Copio de la parte posterior de la caratula: una tarde Andrews invita a Milo a tomar unos cócteles en su mansión. Al principio Milo disfruta con su visita, hasta que Andrew admite estar al corriente de que Marguerite, su esposa y Milo son amantes. Para sorpresa de Milos, Andrew no parece estar enojado y le propone una solución de la que ambos pueden beneficiarse… lo que parecía ser un amigable encuentro se convierte en un emocionante y tramposo juego de persuasión e intriga que atrapa sin remedio.

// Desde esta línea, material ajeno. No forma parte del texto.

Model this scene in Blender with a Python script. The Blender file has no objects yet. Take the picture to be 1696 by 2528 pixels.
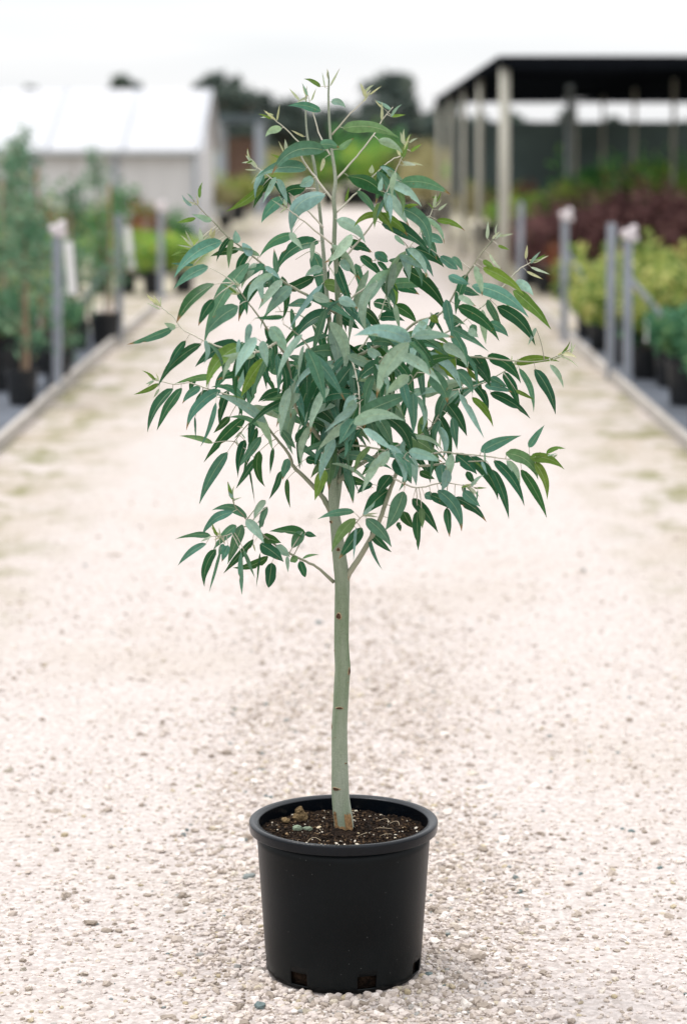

El guión, imprescindible para esta obra maestra, está basado en la obra teatral del mismo nombre de Anthony Shaffer. Sin embargo, el primer acierto de Mankiewicz consiste en hacernos olvidar esta dependencia del drama. Tan sólo un breve homenaje en los títulos iniciales y después la elipsis del género. La clave del éxito está en la invención de un repertorio, corto pero inapelable, de recursos puramente cinematográficos, inalcanzables para el teatro, y siempre al servicio de la excelente idea de Shaffer... ¡a pesar de que toda la película transcurre en el interior de la mansión! En primer lugar, los movimientos de la cámara a través de las distintas estancias, perfectamente individualizadas y entendidas como espacios separados y autónomos. En segundo lugar, el tratamiento reiterado, “personalizado”, desde todos los ángulos y posibilidades, de cada uno de los objetos (¡los hipnóticos juegos!) del entorno. En tercer lugar, el aprovechamiento integral del texto literario del drama sin modificaciones, al filo de la navaja de una posible disonancia entre lenguajes, pero siempre dentro de los límites del acierto. ¡Qué diálogos tan redondos y creíbles, imposibles de cuestionar bajo ningún pretexto de confusión entre estilos y otras zarandajas!
Y el final, homérico, otra vuelta de tuerca a nuestras mentes, una imposible pirueta circense, un tour de force milagroso, una conclusión, un “cierre categorial” que, en mi opinión, no alude (como algunos romos han querido ver) a un esotérico enfrentamiento generacional (hay gente que insiste en aburrirse), sino que más bien sugiere la independencia gozosa entre el arte y la vida.